Nie podatki są największą przeszkodą w prowadzeniu biznesu w Polsce. Najnowsze badania przynoszą zaskakujące wnioski. Największą bolączką firm są wysokie składki na ZUS.
Od kilku miesięcy w mediach pojawiają się kolejne doniesienia o propozycjach Komisji Kodyfikacyjnej Prawa Pracy. Najnowszą z nich jest konieczność zakładania firm przez wszystkie osoby, które chciałyby dodatkowo dorobić do pensji. To efekt uboczny głównego celu prac komisji - niemal całkowitego wyeliminowania z rynku tzw. umów śmieciowych. To także kierunek zbieżny z równoległymi działaniami Komisji Europejskiej.
Ograniczenie prawa do podejmowania dodatkowego zatrudnienia na rzecz prowadzenia firm nie wydaje się najlepszy. Zwłaszcza w świetle regularnie publikowanych badań. Najnowszy raport Związku Przedsiębiorców i Pracodawców jasno pokazuje, że przedsiębiorczość w naszym kraju jest tłumiona przede wszystkim przez polityków.
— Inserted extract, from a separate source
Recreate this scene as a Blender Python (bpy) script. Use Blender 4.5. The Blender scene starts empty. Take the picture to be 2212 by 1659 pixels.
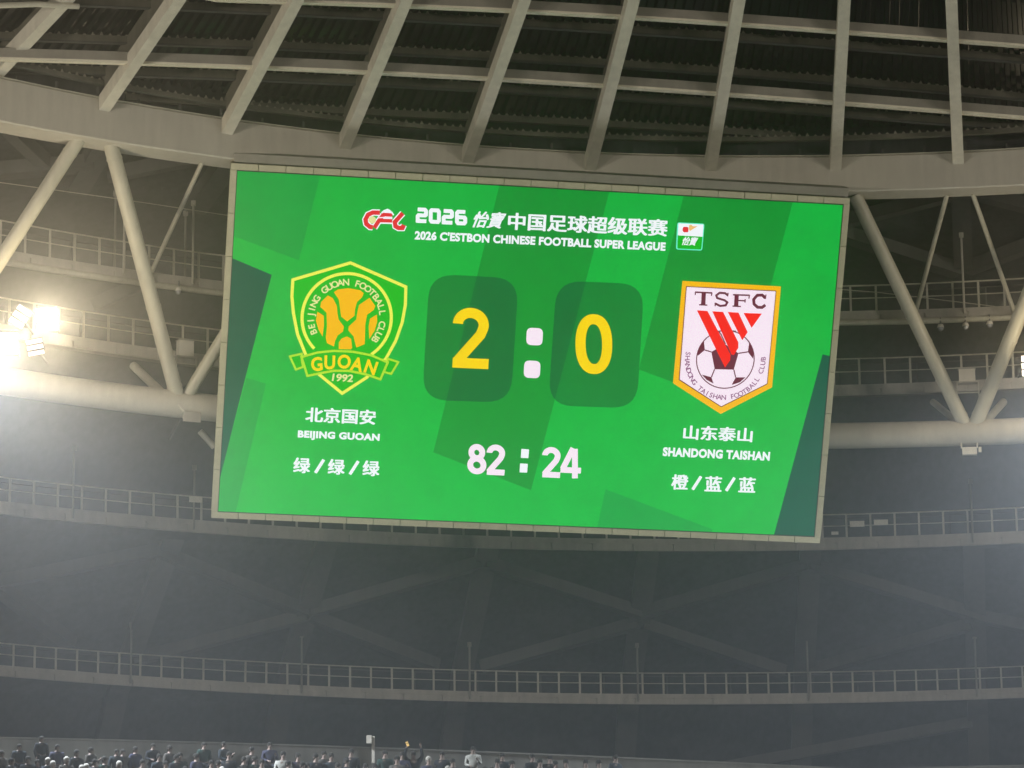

Tych samych, którzy co cztery lata idą do wyborów z wypisanymi na sztandarach hasłami wspierania firm. Z roku na rok rośnie odsetek właścicieli firm, którzy niestabilność i niejasność prawa wskazują jako największą przeszkodę w prowadzeniu własnej firmy. W 2016 r. było to 66 proc. ankietowanych. W tym roku odsetek był o 10 pkt proc. wyższy. Na ten sam problem przedsiębiorcy wskazywali w badaniu NBP jesienią ubiegłego roku.
Podatki? Nie takie złe
Wynikiem, który zaskakuje, jest podejście właścicieli firm do podatków. Pośród pięciu najpoważniejszych barier w prowadzeniu biznesu zajęły one ostatnie miejsce. Jako główną przeszkodę wskazało je jedynie 10 proc. badanych. Na drugim biegunie znalazły się wysokie koszty pracy. Po ludzku - ZUS, który za zatrudnienie jednego pracownika inkasuje kilkadziesiąt procent jego pensji. Doskonale obrazuje to pensja minimalna.
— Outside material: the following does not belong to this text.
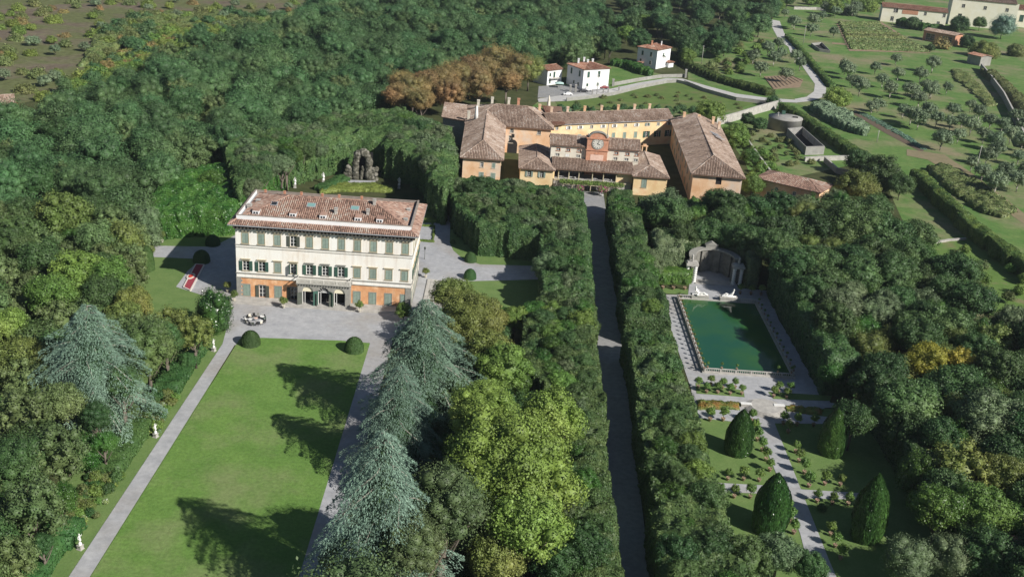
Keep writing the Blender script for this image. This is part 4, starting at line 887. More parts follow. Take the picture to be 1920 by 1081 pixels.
# pergola with vine over the terrace front, bougainvilleas
pg = thing('pergola', 'vine covered pergola along the front of the terrace with slim pale posts', 'pergola', (28, 326.5, 0))
for k in range(7): MB().box(20+k*2.9,20.25+k*2.9,324.6,324.85,0,2.6).build('post', TAN, pg)
b = MB().box(19.6,38.6,324.5,324.95,2.6,2.78).box(19.6,38.6,327.6,328.0,2.6,2.78); o = b.build('beam', TAN, pg); o['kind'] = 'stuff'
rng = np.random.default_rng(3); n = 2600; P = np.c_[rng.uniform(19,39.5,n), rng.uniform(324.2,328.4,n), 2.85+rng.random(n)*.5]; fm = FM(); V, F = leaves(P, np.tile([0,0,1.], (n,1)), .42, rng=rng); fm.add(V, F); o = link('vine_leaves', fm.mesh('vine_leaves', [LM['boxyellow']]), pg, world=True); o['kind'] = 'stuff'
for x, y, s, l in ((25.4,323.6,1.7,'magenta flowering bougainvillea left of the dark arch under the pergola'),(32.5,322.8,2.0,'magenta flowering bougainvillea in a white pot right of the dark arch')):
    t = thing('bougainvillea', l, 'shrub', (x,y,0)); c_ = link('blossom', CR['bush'][0], t, [LM['pink']]); c_.scale = (s*.8,s*.8,s*.8); c_.location = (0,0,s*1.05); link('stem', TRUNK[0], t, [BARK]).scale = (1.6,1.6,1.6)
    MB().lathe([(.3,0),(.45,.5),(.5,.55)], 10).build('pot', MARBLE, t, world=False)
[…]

Człowiek, który pracuje w oparciu o umowę opiewającą właśnie na 2100 zł, raz w miesiącu dostaje na konto 1530 zł. Pracodawcę kosztuje łącznie o 1002,81 zł więcej. Na różnicę składają się podatki i składki na ZUS.
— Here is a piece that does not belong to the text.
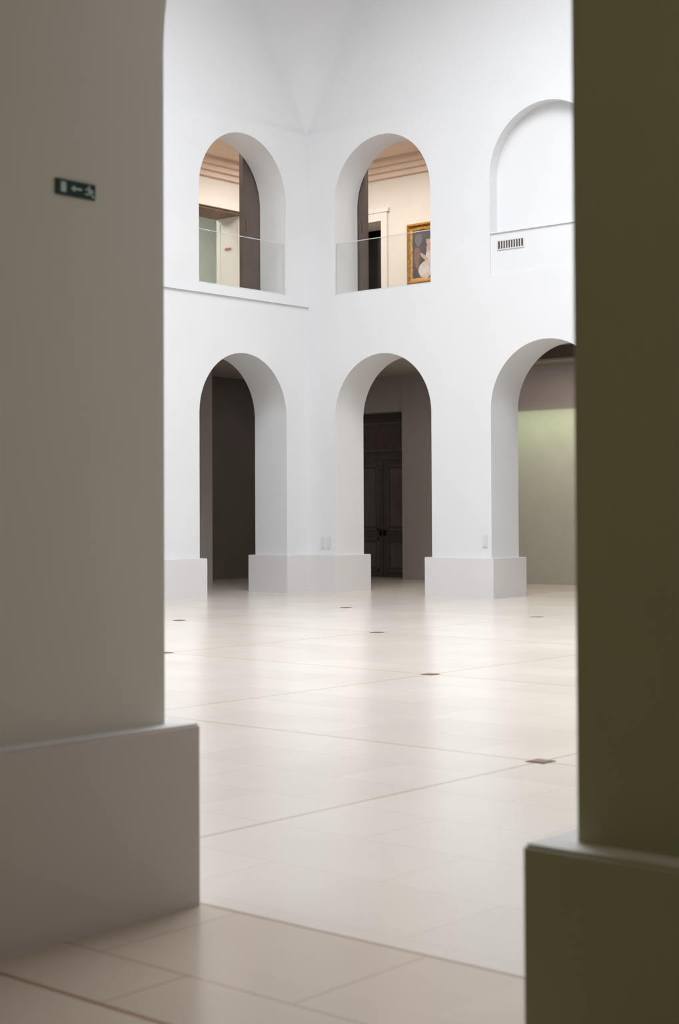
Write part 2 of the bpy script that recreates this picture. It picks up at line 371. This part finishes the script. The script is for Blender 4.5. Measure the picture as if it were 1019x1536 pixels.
# painting
e=empty('framed_painting')
px0,px1,pz0,pz1=-22.93,-21.8,6.96,8.42; yp=BYF
def mitred(name,w,y0,y1,y2):
    bm=bmesh.new()
    prof=[(0,y0),(0,y1),(w*.35,y2),(w*.6,y1+.01),(w,y1+.02),(w,y0)]
    rings=[]
    for off,y in prof:
        rings.append([bm.verts.new(v) for v in ((px0+off,y,pz0+off),(px1-off,y,pz0+off),(px1-off,y,pz1-off),(px0+off,y,pz1-off))])
    for i in range(len(rings)-1):
        for k in range(4):
            bm.faces.new((rings[i][k],rings[i][(k+1)%4],rings[i+1][(k+1)%4],rings[i+1][k]))
    bmesh.ops.recalc_face_normals(bm,faces=bm.faces[:])
    me=bpy.data.meshes.new(name); bm.to_mesh(me); bm.free(); link(name,me,[M_gold],e)
mitred('gilt_frame',.16,yp,yp-.05,yp-.11)
box('canvas',px0+.15,px1-.15,yp-.02,yp-.005,pz0+.15,pz1-.15,mat('canvas_background',(0.06,0.05,0.055),0.6,0.5,4),e)
def blob(name,cx,cz,rx,rz,col,yo,rot=0,nn=28,w=.08):
    bm=bmesh.new(); vs=[]
    for k in range(nn):
        t=2*math.pi*k/nn; q=1+w*math.sin(3*t+cx*5)
        a=rx*q*math.cos(t); b=rz*q*math.sin(t)
        vs.append(bm.verts.new((cx+a*math.cos(rot)-b*math.sin(rot),yp-.02-yo,cz+a*math.sin(rot)+b*math.cos(rot))))
    bm.faces.new(vs); me=bpy.data.meshes.new(name); bm.to_mesh(me); bm.free()
    link(name,me,[mat('paint_'+name,col,0.6,0.15,8)],e)
blob('sky',-22.60,8.03,.11,.15,(0.14,0.13,0.16),.001)
blob('dress',-22.33,7.34,.30,.19,(0.60,0.57,0.56),.002,.5)
blob('bodice',-22.25,7.62,.15,.24,(0.56,0.50,0.49),.003,-.25)
blob('shoulders',-22.24,7.82,.13,.08,(0.52,0.36,0.29),.004)
blob('arm',-22.42,7.60,.17,.04,(0.52,0.36,0.29),.0045,-.7)
blob('face',-22.30,7.98,.07,.09,(0.52,0.37,0.30),.005)
blob('hair',-22.28,8.07,.09,.06,(0.08,0.05,0.03),.006)
blob('second_figure',-22.64,7.62,.09,.25,(0.20,0.11,0.08),.002)

# ---------------- lights ----------------
def area(name,loc,rot,sx,sy,power,col):
    l=bpy.data.lights.new(name,'AREA'); l.shape='RECTANGLE'; l.size=sx; l.size_y=sy; l.energy=power; l.color=col
    o=bpy.data.objects.new(name,l); o.location=loc; o.rotation_euler=rot; S.collection.objects.link(o); return o
sk=area('skylight_lamp',((XL+XR)/2,(YN+YF)/2,13.9),(0,0,0),11,11,2560,(0.93,0.965,1.0))
sk.data.spread=math.radians(158)
area('gallery_lamp_far',(-21,26.8,9.95),(0,0,0),9,1.0,240,(1.0,0.93,0.84))
area('gallery_lamp_left',(-24.2,23,9.95),(0,0,0),1.0,7,215,(1.0,0.93,0.84))
area('side_room_lamp',(-29.2,26.5,9.9),(0,0,0),1.5,3,170,(0.97,1,0.94))
area('wall_washer_lamp',(-18,28.2,3.9),(math.radians(8),0,0),6,0.1,26,(0.70,1.0,0.52))
area('corridor_fill_far',(-17.5,26.8,4.8),(0,0,0),3,0.5,85,(1.0,0.82,0.76))  # added fill, no fitting seen; lifts the dark far corridor
area('corridor_fill_left',(-24.3,26.5,4.8),(0,0,0),0.5,1.5,10,(1.0,0.86,0.78))  # weak unseen fill added so the left corridor is not black
area('corridor_fill_near',(-1.5,0.8,4.8),(0,0,0),3,0.6,27,(1.0,0.88,0.66))  # added warm fill out of view, placed to light the left jamb
w=bpy.data.worlds.new('World'); S.world=w; w.use_nodes=True
w.node_tree.nodes['Background'].inputs[0].default_value=(0.6,0.7,0.8,1); w.node_tree.nodes['Background'].inputs[1].default_value=0.1

# ---------------- camera ----------------
cd=bpy.data.cameras.new('camera'); cam=bpy.data.objects.new('camera',cd); S.collection.objects.link(cam)
cam.location=(0,0,H); cd.sensor_fit='VERTICAL'; cd.sensor_height=36; cd.lens=2340/1536*36
pitch=1.2
cam.rotation_mode='XYZ'
yaw=math.radians(40.8)
R_=Matrix.Rotation(yaw,4,'Z')@Matrix.Rotation(math.radians(90+pitch),4,'X')@Matrix.Rotation(math.radians(-0.25),4,'Z')
cam.rotation_euler=R_.to_euler()
cd.shift_y=-2340*math.tan(math.radians(pitch))/1536
cd.dof.use_dof=True; cd.dof.focus_distance=29; cd.dof.aperture_fstop=3.2
S.camera=cam
S.view_settings.view_transform='Standard'
S.view_settings.exposure=0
Interesujący wydaje się także spadek odsetku przedsiębiorców bojących się decyzji urzędników czy kontroli skarbówki. "Samowolne i arbitralne decyzje urzędników" jako przeszkodę w prowadzeniu biznesu wskazało 44 proc. ankietowanych. To o 14 pkt proc. mniej niż przed rokiem. Spadek odnotowała także dużo szersza kategoria "urzędy i urzędnicy". Z 42 proc. przed rokiem wskaźnik zleciał do 38 proc.
Także odpowiedzialni za działanie fiskusa mogą uznać, że odnieśli sukces. Wpływy do budżetu rosną, a przedsiębiorcy się ich nie boją. Kontrole skarbówki za przeszkodę wskazało jedynie 22 proc. badanych. Rok wcześniej było to 31 proc.
Gdyby wysokość składek na ZUS była niższa...
Autorzy pomysłu "wypchnięcia" pracowitych Polaków na samozatrudnienie powinni zapoznać się z wynikami badania ZPP. Niemal 3/4 ankietowanych jest przekonanych, że Polacy nie chcą prowadzić firm z obawy przed odpowiedzialnością, jaką niesie ze sobą działalność gospodarcza.
Zachęcić może ich do tego przede wszystkim wydłużenie okresu, w którym płaci się tzw. "mały ZUS", co od kilku lat blokuje Ministerstwo Rodziny, Pracy i Polityki Społecznej. Obecnie podstawowy wymiar składek po upływie tego okresu, to niezależnie od osiąganych przychodów - 1232,16 zł.